====== Records supplied ======
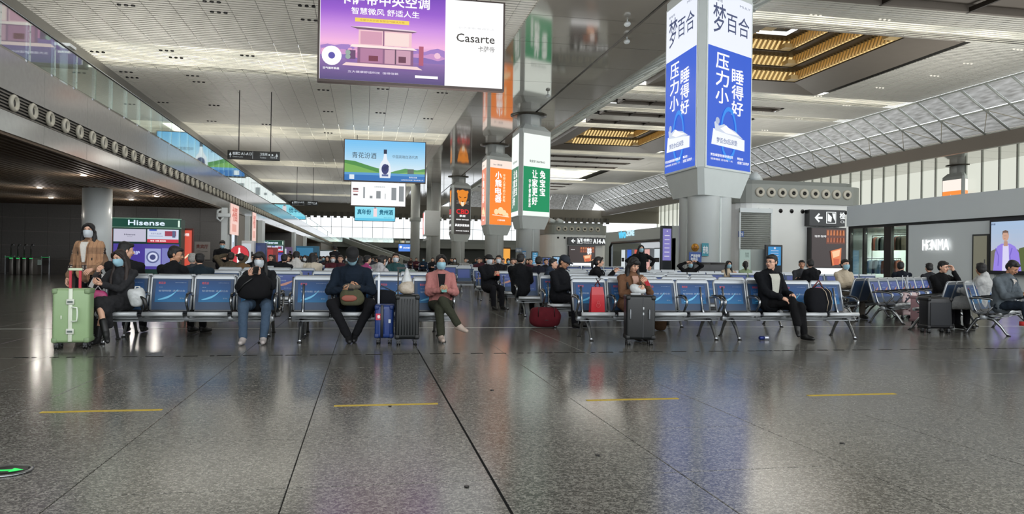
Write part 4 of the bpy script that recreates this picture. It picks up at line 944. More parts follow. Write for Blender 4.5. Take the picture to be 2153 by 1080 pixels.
# second white shop with rounded opening
y0b, y1b = 59.5, 77.5; zt2 = atX(1340, 482, XS).z
t = thing('white_pavilion', 'white pavilion shop with a rounded dark-framed opening and small blue sign', 'shop', (0, 0, 0))
q = MB(); q.box((XS, y0b, 3.2), (XS + 9, y1b, zt2), M_SHOP); q.build('roof_band', t)
q = MB(); q.box((XS, y0b, 0), (XS + .3, 61.5, 3.2), M_SHOP); q.box((XS, 75.8, 0), (XS + .3, y1b, 3.2), M_SHOP); q.box((XS, y0b, 0), (XS + 9, y0b + .2, 3.2), M_SHOP); q.build('front_wall', t)
q = MB(); q.tube([(XS - .03, 61.6, 0), (XS - .03, 61.6, 2.7), (XS - .03, 62.1, 3.1), (XS - .03, 75.1, 3.1), (XS - .03, 75.7, 2.7), (XS - .03, 75.7, 0)], .13, M_BLACK, n=8); q.build('opening_frame', t)
q = MB(); q.box((XS + 4, y0b, 0), (XS + 4.1, y1b, 3.2), em('d6dbe0', .75)); q.build('back_wall', t)
s = Sheet((XS - .02, 73.0, 3.55), (0, -1, 0), (0, 0, 1), 4.5, .75, .015); s.text('vivo', 0, .0, .45, 1, em('58c8f0', 1.1), .06); s.text('ZONE', .5, .2, .98, .9, em('c8eefc', 1.1), .04); s.build('logo_letters', t)
for k, (yy, c, w_) in enumerate(((74.5, 'e8f0f4', 1.2), (72.6, '2f66d8', 1.3), (70.8, 'e86a5a', 1.0), (69.4, 'b0e0e8', 1.2), (67.6, 'f0b8b0', 1.4), (65.0, 'dce8ee', 1.5), (63.0, '9ab0b8', 1.0))):
    q = MB(); q.box((XS + 1.2, yy, 0), (XS + 1.7, yy + w_, 2.5), hm('c8ccd0', .4)); q.box((XS + 1.17, yy + .08, .5), (XS + 1.2, yy + w_ - .08, 2.4), em(c, .8)); q.box((XS + 1.15, yy + .2, 1.2), (XS + 1.17, yy + w_ - .2, 1.6), hm('4a4a50'))
    tag(q.build('display_stand'), 'lit product display stand inside the white pavilion, number of coloured panels', 'display stand', 'display stands in the pavilion') if 0 else tag(q.build('display_stand'), 'lit %s display stand inside the pavilion shop' % ('white', 'bright blue', 'red', 'pale cyan', 'pink', 'wide pale', 'grey')[k], 'display stand', 'display stands in the pavilion')

# service pods with rings of round nozzles
def rounded(x0, x1, y0, y1, r, n=6):
    P = []
    for cx, cy_, a0 in ((x1 - r, y0 + r, -90), (x1 - r, y1 - r, 0), (x0 + r, y1 - r, 90), (x0 + r, y0 + r, 180)):
        for i in range(n + 1): a = R(a0 + 90 * i / n); P.append((cx + r * cos(a), cy_ + r * sin(a)))
    return P
ring_m = MB(); My = Matrix.Rotation(R(90), 4, 'X')
ring_m.lathe([(.0, .02), (.13, .02), (.14, .10), (.30, .10), (.34, .03), (.34, -.02)], mat('nozzle_cream', hexc('#c9c4b4'), .4), n=18, M=My); ring_m.lathe([(0, .10), (.12, .10), (.12, .12), (0, .13)], M_BLACK, n=12, M=My); RM = ring_m.mesh('air_nozzle')
sm_ = MB(); sm_.lathe([(.0, .03), (.13, .03), (.15, .0)], M_BLACK, n=12, M=My); SM = sm_.mesh('vent_hole')
def pod(x0, x1, y0, y1, zt, label, n):
    t = thing('service_pod', label, 'pod', (0, 0, 0))
    q = MB(); q.prism(rounded(x0, x1, y0, y1, 1.4), 0, zt - 1.25, M_POD); q.build('body', t)
    q = MB(); q.prism(rounded(x0 - .15, x1 + .15, y0 - .15, y1 + .15, 1.5), zt - 1.25, zt, hm('8f938c', .4)); q.build('nozzle_band', t)
    q = MB(); q.prism(rounded(x0 + .3, x1 - .3, y0 + .3, y1 - .3, 1.2), zt, zt + .3, hm('7c807a', .5)); q.build('roof', t)
    for i in range(n):
        x = x0 + 1.5 + (x1 - x0 - 3) * i / (n - 1); o = bpy.data.objects.new('air_nozzle', RM); o.location = (x, y0 - .15, zt - .55); C.objects.link(o); o.parent = t
        o = bpy.data.objects.new('vent_hole', SM); o.location = (x, y0 - .01, zt - 1.75); C.objects.link(o); o.parent = t
    for (x, y) in ((x0 + 1, y0 + 1.2), (x0 + 2.2, y0 + 1.5)):      # air cannons on the roof
        q = MB(); q.cyl((x, y, zt), (x, y, zt + .5), .25, M_GREYBOX, n=10); q.cyl((x - .5, y - .5, zt + .6), (x + .3, y + .3, zt + .5), .34, M_GREYBOX, .26, n=14); q.build('air_cannon', t)
    return t
YP = 47.0; px0 = XU(1550, YP); px1 = XU(1790, YP) + 1; ztp = atY(1710, 391, YP).z
pod(px0, px1, YP, YP + 8, ztp, 'large rounded white service pod with round nozzles behind the blue column', 9)
YP2 = 100.0; qx0 = XU(1150, YP2); qx1 = XU(1277, YP2); pod(qx0, qx1, YP2, YP2 + 8, atY(1210, 473, YP2).z, 'middle rounded service pod left of the white pavilion, with lit coffee poster', 7)
YP3 = 150.0; pod(XU(1117, YP3), XU(1165, YP3), YP3, YP3 + 9, atY(1140, 487, YP3).z, 'farthest rounded service pod, beige, behind the middle pod', 4)
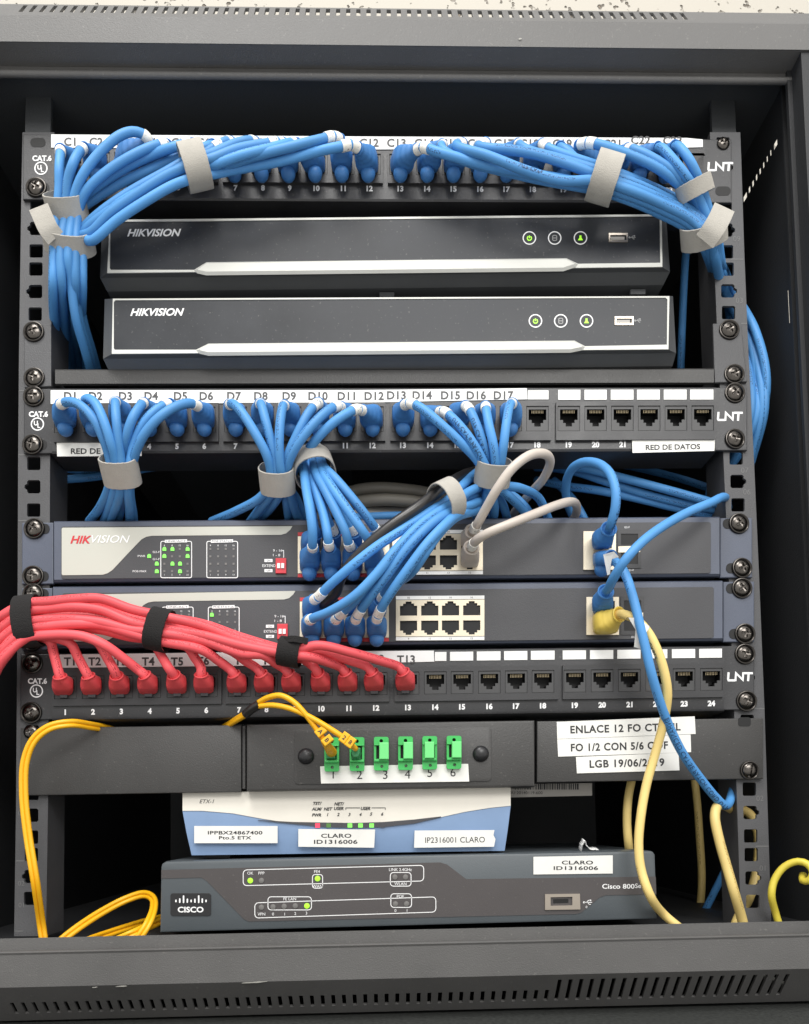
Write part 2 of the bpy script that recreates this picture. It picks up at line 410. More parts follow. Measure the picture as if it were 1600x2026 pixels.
def screw(parent, px, py, y, kind='cross', wash=True, sc=1.0, slot=0):
    if slot:
        mb = MB(); slab(mb, raw(rrect(px+slot-17, py-10, px+slot+17, py+10, 9, 4), y-.12), .15); mb.build('ear_slot', M['cavity'], parent)  # dark slab in place of a shaded slot
    p = P(px, py, y); org = ORG[parent.name]
    o = bpy.data.objects.new('screw', SCR if kind == 'cross' else SLOT); COL.objects.link(o); o.parent = parent
    o.location = (p-org)*0.001; o.scale = (sc, sc, sc); o.rotation_euler = (random.uniform(-.05, .05), random.uniform(0, 3), random.uniform(-.05, .05)); ORG[o.name] = p
    if wash:
        w = bpy.data.objects.new('washer', WASH); COL.objects.link(w); w.parent = o; ORG[w.name] = p
    return o

# ------------------------------------------------------------------ setting: plaster wall behind the cabinet
mb = MB(); yb = 575
mb.add([Vector((-2500, yb, -2500)), Vector((2500, yb, -2500)), Vector((2500, yb, 2500)), Vector((-2500, yb, 2500))], [(0, 1, 2, 3)])
o = mb.build('wall', M['plaster']); o['kind'] = 'structure'; o['label'] = 'pale pitted plaster wall behind the cabinet'

# ------------------------------------------------------------------ cabinet
YF, YL, YBACK = -33.0, -18.0, 550.0
XR = P(1588, 160, YF).x; XL = -XR-14
def zc(Y, y): return W(760, Y, y).z
cab = thing('rack_cabinet', 'black steel wall cabinet with slotted top and bottom beams and open front', 'rack cabinet', (0, YBACK, zc(1936, YF)))
def xline(Y, y, x):   # point of the line W(., Y, y) at world x (lines are a touch tilted like in the photo)
    a = W(0, Y, y); b = W(1600, Y, y); t = (x-a.x)/(b.x-a.x); return a+(b-a)*t
XA, XB = XL-24, XR+24
def prism_x(mb, prof, xa=XA, xb=XB):
    mb.loft([[xline(Y, y, xa) for Y, y in prof], [xline(Y, y, xb) for Y, y in prof]]); return mb
# top beam: front face, return, lip with a rolled edge
mb = MB(); prism_x(mb, [(36, YF), (38.5, YF-.9), (90, YF-.9), (92, YF), (138, YL), (138, YL+1), (139, YL+3), (60, YL+3)])
o = mb.build('top_beam', M['beam'], cab)
mb = MB(); prism_x(mb, [(138.3, YL+.2), (150, YL+.2), (150, YL+2.2), (138.3, YL+2.2)])
for xa, xb in ((XA, XB),):
    a = xline(153.5, YL, xa); b = xline(153.5, YL, xb); sweep(mb, [a, b], 2.3, 12)
mb.build('lip', M['beam'], cab, 40)
def cham(Ya, ya, Yb, yb_, inward):
    def f(u, v, d):
        a = W(u, Ya, ya); b = W(u, Yb, yb_); x = a.x
        b2 = xline(Yb, yb_, x)
        return a+(b2-a)*v+inward*d
    return f
f = cham(36, YF, 17, YF+11, Vector((0, 1, -.9)))
slots = []
for k in range(58+14):
    x = 37+(k-6)*20.35
    if 20 < x < 1485: slots.append([(x-4.2, .2), (x+4.2, .2), (x+4.2, .88), (x-4.2, .88)])
xa = -70; xb = 1680
mb = MB(); plate(mb, [(xa, 0), (xb, 0), (xb, 1), (xa, 1)], slots, f, 1.4); mb.build('top_vent_strip', M['beam'], cab)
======
Sift the material for lines with the string "script". Copy each one found.

» **Reply**
Write part 4 of the bpy script that recreates this picture. It picks up at line 944. More parts follow. Write for Blender 4.5. Take the picture to be 2153 by 1080 pixels.
Write part 2 of the bpy script that recreates this picture. It picks up at line 410. More parts follow. Measure the picture as if it were 1600x2026 pixels.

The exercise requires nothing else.